さくらインターネットでは、働き方をリモートワークへシフトしよう、という動きが以前からあったが、20年2月下旬に全国の公立学校休校措置について触れられた翌営業日からリモートワークの推奨を行い、休校の開始日である3月2日から原則リモートワークへ移行。3月25日には全社へ「リモートワーク前提の働き方へシフトする」という告知を出している。これは、時系列でいえば最初の緊急事態宣言が出されるより10日以上早い。
「原則リモートワーク」となったことで、80〜90%の社員がオフィスへ出社しなくなった。
これほどスムーズにリモートワークを拡充させられたへのは、同社が福利厚生の一環として16年10月から導入している「さぶりこ」(Sakura Business and Life Co-Creation)内の「どこでもワーキング」(17年4月に追加)によるところが大きい。
さぶりこは、会社という枠にとらわれず、社員が会社と無関係なキャリアでも幅広く形成しながらプライベートを充実させ、そうして得た知識や経験により共創していくことを目指した仕組みのこと。独身・既婚、子どもの有無、男女に関係なくどの社員でも利用可能だ。

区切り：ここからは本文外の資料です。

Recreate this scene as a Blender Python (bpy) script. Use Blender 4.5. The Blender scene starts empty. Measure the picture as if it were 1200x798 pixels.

その仕組みの中にあるどこでもワーキングでは、自宅はもちろん、コワーキングスペースでも業務を行える。
コワーキングスペースを利用しやすいよう、さくらインターネットでは全国約300の拠点を持つ「OFFICE PASS」と契約し、どこからでも心理的・金銭的負担がかからないようにしている。
このような文化があったことから、「意思決定時に何の障壁も衝撃もなかったし、特別なことにチャレンジしているような意識もなかった」と前田氏は振り返る。
こうして、全社員が原則としてリモートワークを行うよう方向付けられたため、出社するのは経費精算のための領収書を扱うなど、どうしても紙が発生してしまう業務に携わる10%程度の人に限られた。
ここからオフィスを再構築する必要性が生まれてきたのだ。